Copy the first line of the material below and every later line through the line containing "scene = bpy.context.scene", without any other output.

■ **Supplied material**
========================

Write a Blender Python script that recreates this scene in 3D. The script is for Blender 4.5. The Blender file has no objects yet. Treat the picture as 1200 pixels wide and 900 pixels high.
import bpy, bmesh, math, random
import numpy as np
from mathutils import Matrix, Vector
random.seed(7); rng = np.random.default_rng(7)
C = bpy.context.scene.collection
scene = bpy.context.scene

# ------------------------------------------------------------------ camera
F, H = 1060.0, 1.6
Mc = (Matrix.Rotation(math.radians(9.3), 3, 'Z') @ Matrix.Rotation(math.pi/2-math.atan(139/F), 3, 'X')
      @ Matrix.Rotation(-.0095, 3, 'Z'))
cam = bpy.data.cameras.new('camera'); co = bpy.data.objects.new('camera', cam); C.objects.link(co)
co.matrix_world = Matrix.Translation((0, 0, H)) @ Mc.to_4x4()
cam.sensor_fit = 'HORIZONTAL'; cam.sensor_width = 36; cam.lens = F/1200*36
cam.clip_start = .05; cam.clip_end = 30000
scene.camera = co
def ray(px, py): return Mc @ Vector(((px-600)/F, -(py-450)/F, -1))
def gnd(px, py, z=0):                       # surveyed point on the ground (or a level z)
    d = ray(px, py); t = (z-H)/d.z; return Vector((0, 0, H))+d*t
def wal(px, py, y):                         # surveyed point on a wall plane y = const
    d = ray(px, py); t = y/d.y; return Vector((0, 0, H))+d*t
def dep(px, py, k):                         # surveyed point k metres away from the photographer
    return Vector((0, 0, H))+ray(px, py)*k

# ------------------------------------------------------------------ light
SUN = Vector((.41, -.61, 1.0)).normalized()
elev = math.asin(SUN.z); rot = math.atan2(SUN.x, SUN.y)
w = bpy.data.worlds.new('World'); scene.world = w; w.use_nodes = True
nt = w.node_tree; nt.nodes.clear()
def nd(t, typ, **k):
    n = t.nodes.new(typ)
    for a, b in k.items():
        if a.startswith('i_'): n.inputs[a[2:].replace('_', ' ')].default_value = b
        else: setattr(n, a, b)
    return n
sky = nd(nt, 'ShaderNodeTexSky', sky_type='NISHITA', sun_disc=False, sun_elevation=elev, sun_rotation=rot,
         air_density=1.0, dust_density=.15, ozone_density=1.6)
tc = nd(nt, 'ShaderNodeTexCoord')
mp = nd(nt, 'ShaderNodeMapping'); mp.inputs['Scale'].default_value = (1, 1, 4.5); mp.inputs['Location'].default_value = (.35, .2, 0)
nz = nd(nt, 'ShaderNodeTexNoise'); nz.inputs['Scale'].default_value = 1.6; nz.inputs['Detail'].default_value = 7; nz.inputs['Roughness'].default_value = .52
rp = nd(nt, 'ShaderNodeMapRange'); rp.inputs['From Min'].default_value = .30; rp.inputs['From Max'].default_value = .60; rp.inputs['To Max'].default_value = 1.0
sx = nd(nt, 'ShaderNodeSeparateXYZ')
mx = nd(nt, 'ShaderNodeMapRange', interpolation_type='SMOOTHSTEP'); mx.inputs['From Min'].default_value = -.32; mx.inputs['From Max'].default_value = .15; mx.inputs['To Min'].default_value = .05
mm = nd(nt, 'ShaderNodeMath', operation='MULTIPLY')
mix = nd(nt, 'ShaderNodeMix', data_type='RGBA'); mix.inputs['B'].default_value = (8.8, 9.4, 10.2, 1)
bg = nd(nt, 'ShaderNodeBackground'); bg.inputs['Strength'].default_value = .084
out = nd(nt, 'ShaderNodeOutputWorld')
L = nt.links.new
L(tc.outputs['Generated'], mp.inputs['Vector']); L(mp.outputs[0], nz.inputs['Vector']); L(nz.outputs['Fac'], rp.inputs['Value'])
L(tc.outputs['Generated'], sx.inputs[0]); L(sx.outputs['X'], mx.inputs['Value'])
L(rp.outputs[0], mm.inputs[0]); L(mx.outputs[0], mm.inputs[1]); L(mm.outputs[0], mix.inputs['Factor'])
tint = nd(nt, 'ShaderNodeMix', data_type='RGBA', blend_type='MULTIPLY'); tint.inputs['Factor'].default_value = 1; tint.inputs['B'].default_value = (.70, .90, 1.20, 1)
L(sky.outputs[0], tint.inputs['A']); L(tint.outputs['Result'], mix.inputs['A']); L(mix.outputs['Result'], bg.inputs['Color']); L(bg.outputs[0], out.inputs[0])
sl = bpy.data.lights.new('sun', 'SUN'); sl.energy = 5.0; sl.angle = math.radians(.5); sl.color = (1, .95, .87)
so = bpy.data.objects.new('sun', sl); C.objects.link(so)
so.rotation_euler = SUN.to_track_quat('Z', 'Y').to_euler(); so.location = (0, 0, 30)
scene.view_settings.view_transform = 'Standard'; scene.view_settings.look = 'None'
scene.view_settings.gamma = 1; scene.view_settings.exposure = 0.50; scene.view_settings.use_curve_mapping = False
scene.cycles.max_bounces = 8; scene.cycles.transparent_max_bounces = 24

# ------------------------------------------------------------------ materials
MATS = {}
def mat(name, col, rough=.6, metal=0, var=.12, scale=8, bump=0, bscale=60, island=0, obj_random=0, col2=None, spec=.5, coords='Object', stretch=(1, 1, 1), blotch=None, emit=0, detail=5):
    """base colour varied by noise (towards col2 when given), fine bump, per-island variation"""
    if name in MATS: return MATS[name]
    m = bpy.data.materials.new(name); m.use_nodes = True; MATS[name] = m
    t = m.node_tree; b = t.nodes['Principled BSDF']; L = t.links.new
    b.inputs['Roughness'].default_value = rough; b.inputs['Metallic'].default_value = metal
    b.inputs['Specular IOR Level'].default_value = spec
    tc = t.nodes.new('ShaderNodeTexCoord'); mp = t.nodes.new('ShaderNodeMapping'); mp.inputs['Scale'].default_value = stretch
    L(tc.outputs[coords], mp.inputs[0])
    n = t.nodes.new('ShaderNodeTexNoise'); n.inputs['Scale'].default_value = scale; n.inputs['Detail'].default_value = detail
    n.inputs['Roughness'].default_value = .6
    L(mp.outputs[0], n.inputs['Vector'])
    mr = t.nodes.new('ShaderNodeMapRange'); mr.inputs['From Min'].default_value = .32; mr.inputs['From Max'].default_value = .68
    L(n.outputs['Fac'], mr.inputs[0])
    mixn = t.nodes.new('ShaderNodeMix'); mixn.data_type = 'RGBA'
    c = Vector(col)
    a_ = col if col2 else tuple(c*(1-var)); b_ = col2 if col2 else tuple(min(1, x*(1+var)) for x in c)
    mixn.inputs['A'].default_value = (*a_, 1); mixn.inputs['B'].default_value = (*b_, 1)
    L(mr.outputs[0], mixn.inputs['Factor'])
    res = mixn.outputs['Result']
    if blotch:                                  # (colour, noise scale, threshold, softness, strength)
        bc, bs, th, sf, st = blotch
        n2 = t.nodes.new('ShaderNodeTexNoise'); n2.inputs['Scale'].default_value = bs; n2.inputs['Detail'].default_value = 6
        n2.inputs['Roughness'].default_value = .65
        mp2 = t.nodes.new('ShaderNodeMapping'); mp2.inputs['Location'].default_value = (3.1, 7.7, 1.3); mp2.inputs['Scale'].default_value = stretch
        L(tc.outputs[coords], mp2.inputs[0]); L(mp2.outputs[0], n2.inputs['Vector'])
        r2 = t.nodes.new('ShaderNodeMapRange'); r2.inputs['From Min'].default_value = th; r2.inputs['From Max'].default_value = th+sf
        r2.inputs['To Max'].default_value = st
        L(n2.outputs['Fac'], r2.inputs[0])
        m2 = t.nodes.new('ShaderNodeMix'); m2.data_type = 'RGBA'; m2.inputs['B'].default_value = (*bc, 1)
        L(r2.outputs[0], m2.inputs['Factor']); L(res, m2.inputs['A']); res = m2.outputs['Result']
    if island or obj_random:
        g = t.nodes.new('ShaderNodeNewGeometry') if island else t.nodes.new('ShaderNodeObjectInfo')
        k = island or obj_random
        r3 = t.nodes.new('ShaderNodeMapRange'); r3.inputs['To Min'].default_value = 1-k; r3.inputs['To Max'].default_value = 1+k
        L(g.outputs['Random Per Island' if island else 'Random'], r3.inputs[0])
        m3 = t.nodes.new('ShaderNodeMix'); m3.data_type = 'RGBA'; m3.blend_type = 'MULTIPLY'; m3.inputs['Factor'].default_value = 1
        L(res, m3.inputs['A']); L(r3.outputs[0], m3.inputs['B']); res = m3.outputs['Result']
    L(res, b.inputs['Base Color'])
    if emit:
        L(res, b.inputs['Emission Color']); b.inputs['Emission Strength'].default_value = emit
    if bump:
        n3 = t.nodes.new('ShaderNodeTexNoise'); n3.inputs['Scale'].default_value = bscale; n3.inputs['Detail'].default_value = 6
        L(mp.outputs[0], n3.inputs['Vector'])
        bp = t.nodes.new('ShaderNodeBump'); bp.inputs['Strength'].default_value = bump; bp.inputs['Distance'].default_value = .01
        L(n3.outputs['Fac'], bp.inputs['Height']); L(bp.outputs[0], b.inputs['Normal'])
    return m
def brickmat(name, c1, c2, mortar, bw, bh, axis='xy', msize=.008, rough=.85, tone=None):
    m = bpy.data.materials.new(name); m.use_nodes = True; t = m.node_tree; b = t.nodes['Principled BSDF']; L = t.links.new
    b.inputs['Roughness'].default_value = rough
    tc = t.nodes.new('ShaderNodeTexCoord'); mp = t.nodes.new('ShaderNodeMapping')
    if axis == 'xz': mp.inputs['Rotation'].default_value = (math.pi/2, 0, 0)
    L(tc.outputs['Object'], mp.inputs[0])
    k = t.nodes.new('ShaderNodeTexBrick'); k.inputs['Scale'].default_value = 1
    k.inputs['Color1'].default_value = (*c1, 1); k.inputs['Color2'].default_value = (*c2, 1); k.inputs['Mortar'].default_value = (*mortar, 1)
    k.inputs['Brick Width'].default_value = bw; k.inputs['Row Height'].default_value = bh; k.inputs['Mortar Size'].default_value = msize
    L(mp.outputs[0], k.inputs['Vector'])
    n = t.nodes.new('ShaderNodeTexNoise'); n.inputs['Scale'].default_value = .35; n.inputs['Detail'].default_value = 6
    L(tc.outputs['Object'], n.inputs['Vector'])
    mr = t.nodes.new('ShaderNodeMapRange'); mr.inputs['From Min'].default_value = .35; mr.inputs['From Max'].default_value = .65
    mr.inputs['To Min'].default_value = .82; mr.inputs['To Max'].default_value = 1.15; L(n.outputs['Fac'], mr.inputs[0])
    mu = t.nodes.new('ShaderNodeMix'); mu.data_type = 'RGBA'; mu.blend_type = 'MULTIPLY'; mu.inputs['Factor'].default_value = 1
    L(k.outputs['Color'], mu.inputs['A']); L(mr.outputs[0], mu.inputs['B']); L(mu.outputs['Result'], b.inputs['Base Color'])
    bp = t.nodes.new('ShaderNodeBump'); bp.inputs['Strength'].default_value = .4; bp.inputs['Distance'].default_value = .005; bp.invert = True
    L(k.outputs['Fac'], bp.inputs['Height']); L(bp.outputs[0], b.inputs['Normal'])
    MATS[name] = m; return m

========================

■ **Expected answer**
Write a Blender Python script that recreates this scene in 3D. The script is for Blender 4.5. The Blender file has no objects yet. Treat the picture as 1200 pixels wide and 900 pixels high.
import bpy, bmesh, math, random
import numpy as np
from mathutils import Matrix, Vector
random.seed(7); rng = np.random.default_rng(7)
C = bpy.context.scene.collection
scene = bpy.context.scene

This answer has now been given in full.